Thursday, March 15, 2012

Massachusetts Lawyers Diary and Manual

The Massachusetts Lawyers Diary and Manual is a spectacular failure as a “diary” in the modern sense of the word. However, as the title is more than 100 years old, perhaps the book deserves the benefit of the doubt. The Massachusetts Lawyers Diary and Manual, or MLDM, is primarily a directory of people relevant to the practice of law in Massachusetts. It has contact information for all of the courts – every single one. There are also all of the phone numbers for Massachusetts - licensed attorneys in the state and different units of state and local government. The attorneys are listed both alphabetically and for lawyers outside of Boston, by city. It is also the most comprehensive print directory of Massachusetts government officials; there are many Federal government contact numbers too.

However, almost all of this information is online for free in some form. For courts, I find that Massachusetts does a good job of putting contact information for all levels of court on the Massachusetts Court System website. A search on Google or Bing can usually pull up the information too.

The MDLM does have some other useful and interesting material. On the useful side, it has a list of court filing fees. It also has a digest of Massachusetts Civil Procedure, which can serve as a refresher on a few of the rules, if one is not concerned by a lack of currency. It would be risky to rely on the MDLM’s section on probate and family law, given the recent changes in Massachusetts in the area. The MDLM has a marginally useful calendar for the current year. There is enough space to write down appointments, if you don’t have that many on a given day. However, it is tough to imagine using a heavy, 1000+ page hardbound book to keep important dates in. There are advertisements in the back for legal services like court reporting. I think advertising here makes a company seem a little more reputable than one you happen to find online.

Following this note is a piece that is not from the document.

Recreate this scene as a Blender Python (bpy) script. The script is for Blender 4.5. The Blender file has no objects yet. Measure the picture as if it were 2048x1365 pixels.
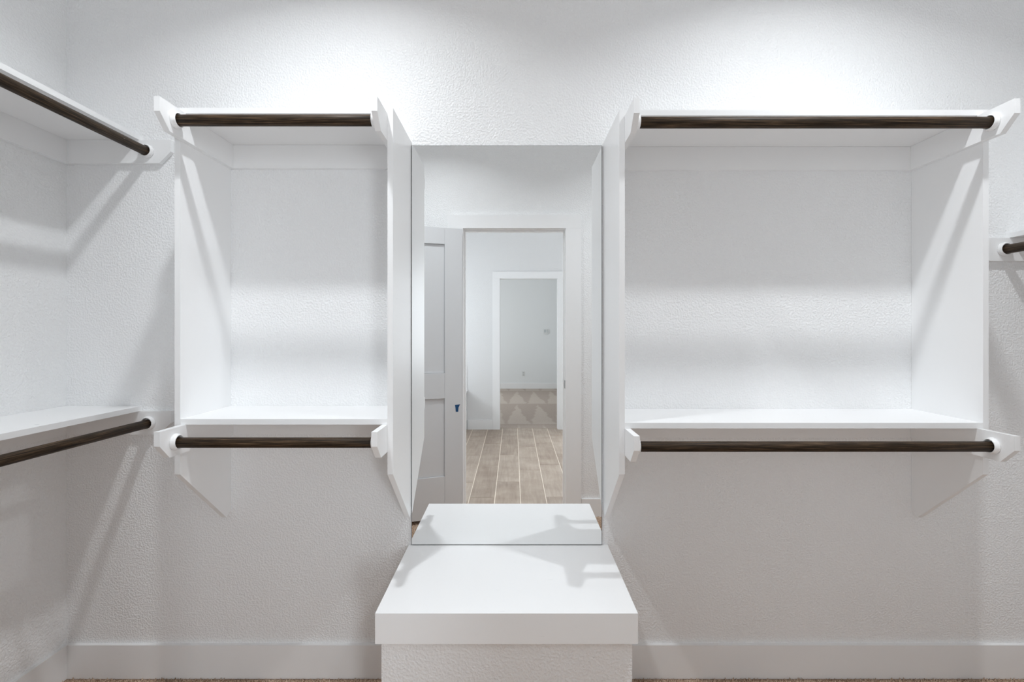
import bpy, bmesh, math, random
import numpy as np
from mathutils import Vector, Matrix

random.seed(7)
scene = bpy.context.scene
C = scene.collection

# ------------------------------------------------------------------ camera
# x: along the back wall, y: depth (back wall at 0, camera side negative), z: up (metres)
CAM_D, CAM_H = 2.0, 1.38
cam_data = bpy.data.cameras.new('camera')
cam_data.sensor_width = 36.0
cam_data.sensor_fit = 'HORIZONTAL'
cam_data.lens = 1000.0 / 2048.0 * 36.0
cam_data.shift_x = -3.0 / 2048.0
cam_data.shift_y = -18.5 / 2048.0
cam_data.clip_start = 0.02
cam = bpy.data.objects.new('camera', cam_data)
cam.location = (0.0, -CAM_D, CAM_H)
cam.rotation_euler = (math.pi / 2, 0, 0)
C.objects.link(cam)
scene.camera = cam

# ------------------------------------------------------------------ world, exposure
world = bpy.data.worlds.new('world')
scene.world = world
world.use_nodes = True
wb = world.node_tree.nodes['Background']
wb.inputs[0].default_value = (0.72, 0.84, 1.0, 1)
wb.inputs[1].default_value = 1.0
world.cycles.sampling_method = 'NONE'
scene.view_settings.view_transform = 'Standard'
scene.view_settings.look = 'None'
scene.view_settings.gamma = 1.0
scene.view_settings.exposure = 0.45
scene.view_settings.use_curve_mapping = False
cy = scene.cycles
cy.use_denoising = True
cy.use_adaptive_sampling = True
cy.adaptive_threshold = 0.045
cy.max_bounces = 11
cy.diffuse_bounces = 9
cy.glossy_bounces = 4
cy.sample_clamp_indirect = 6.0

# lamp powers (the lamps themselves are built further down)
P_CLOSET = 8.9
P_BATH_WINDOW = 20.0
P_BATH_FILL_WINDOW = 37.0
P_BATH_FILL_LAMP = 3.0
P_BEDROOM_WINDOW = 42.0

# ------------------------------------------------------------------ node helpers
def new_mat(name):
    m = bpy.data.materials.new(name)
    m.use_nodes = True
    nt = m.node_tree
    return m, nt, nt.nodes['Principled BSDF']

def N(nt, kind, **kw):
    n = nt.nodes.new(kind)
    for k, v in kw.items():
        if k.startswith('i_'):
            n.inputs[k[2:].replace('_', ' ')].default_value = v
        else:
            setattr(n, k, v)
    return n

def L(nt, a, b):
    nt.links.new(a, b)

def ramp(nt, fac, stops):
    r = nt.nodes.new('ShaderNodeValToRGB')
    els = r.color_ramp.elements
    while len(els) < len(stops):
        els.new(0.5)
    for e, (p, c) in zip(els, stops):
        e.position = p
        e.color = (*c, 1)
    L(nt, fac, r.inputs[0])
    return r

def bump(nt, bsdf, height, strength, dist):
    b = nt.nodes.new('ShaderNodeBump')
    b.inputs['Strength'].default_value = strength
    b.inputs['Distance'].default_value = dist
    L(nt, height, b.inputs['Height'])
    L(nt, b.outputs[0], bsdf.inputs['Normal'])
    return b

def math_node(nt, op, a, b=None):
    n = nt.nodes.new('ShaderNodeMath')
    n.operation = op
    for i, v in enumerate((a, b)):
        if v is None:
            continue
        if isinstance(v, (int, float)):
            n.inputs[i].default_value = v
        else:
            L(nt, v, n.inputs[i])
    return n.outputs[0]

# ------------------------------------------------------------------ materials
def wall_paint(name, col, rough=0.42, strength=0.45):
    m, nt, p = new_mat(name)
    p.inputs['Base Color'].default_value = (*col, 1)
    p.inputs['Roughness'].default_value = rough
    p.inputs['Specular IOR Level'].default_value = 0.5
    g = N(nt, 'ShaderNodeNewGeometry')
    n1 = N(nt, 'ShaderNodeTexNoise', i_Scale=125.0, i_Detail=1.0, i_Roughness=0.5)
    L(nt, g.outputs['Position'], n1.inputs['Vector'])
    s1 = N(nt, 'ShaderNodeMapRange', interpolation_type='SMOOTHSTEP')
    s1.inputs[1].default_value = 0.34
    s1.inputs[2].default_value = 0.68
    L(nt, n1.outputs['Fac'], s1.inputs[0])
    bump(nt, p, s1.outputs[0], strength, 0.0028)
    return m

def trim_paint(name, col, rough=0.32):
    m, nt, p = new_mat(name)
    p.inputs['Base Color'].default_value = (*col, 1)
    p.inputs['Roughness'].default_value = rough
    p.inputs['Specular IOR Level'].default_value = 0.5
    g = N(nt, 'ShaderNodeNewGeometry')
    mp = N(nt, 'ShaderNodeMapping')
    mp.inputs['Scale'].default_value = (6, 40, 40)
    n1 = N(nt, 'ShaderNodeTexNoise', i_Scale=4.0, i_Detail=0.0)
    L(nt, g.outputs['Position'], mp.inputs[0])
    L(nt, mp.outputs[0], n1.inputs['Vector'])
    L(nt, math_node(nt, 'ADD', math_node(nt, 'MULTIPLY', n1.outputs['Fac'], 0.12), rough - 0.06), p.inputs['Roughness'])
    return m

M = {}
M['wall'] = wall_paint('white_wall_paint', (0.919, 0.925, 0.930))
M['ceiling'] = wall_paint('ceiling_paint', (0.93, 0.93, 0.93), 0.6, 0.3)
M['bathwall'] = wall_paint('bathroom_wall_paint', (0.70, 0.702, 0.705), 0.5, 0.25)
M['bathtrim'] = trim_paint('bathroom_trim_paint', (0.78, 0.782, 0.785))
M['bedwall'] = wall_paint('bedroom_wall_paint', (0.735, 0.75, 0.755), 0.5, 0.2)
M['trim'] = trim_paint('white_trim_paint', (0.925, 0.928, 0.932))
M['socket'] = trim_paint('white_plastic', (0.92, 0.92, 0.92), 0.28)
M['door'] = trim_paint('door_paint', (0.72, 0.73, 0.745), 0.4)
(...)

It is a good book to keep around for historical research

As for “interesting” material, the MLDM has the most exhaustive list of unit conversions you will ever need. How many scruples are in three drams? Nine. Google will not convert that for you! Kidding aside, if you have an old contract or deed with an unusual unit of measure, this would be a handy desk reference. There is also a table that gives the last day you can do something, like file a motion, within a certain time period. (10, 15, 20, 30, 35, 45, 60 and 90 days.) Finally, the “degrees of kindred” chart could be useful when dealing with an estate matter.

The question a researcher has to ask is how important is it that this information be all in one place? The majority of the time, the information in this book could be found quickly online, for free.  I could envision a new attorney getting some use out of this book. Sometimes, when you do not know where to start with a question, the finite possibilities that are listed in a directory is a good starting point. The directory structure also gives one a better idea of the structure of the Massachusetts judiciary than the state’s website. Someone not comfortable searching online would also probably get good use out of the book. Is this book a necessity for a law firm? I would say no. With this book, you are paying for convenience.

Note: The publisher does provide a paid online version that I did not have access to test.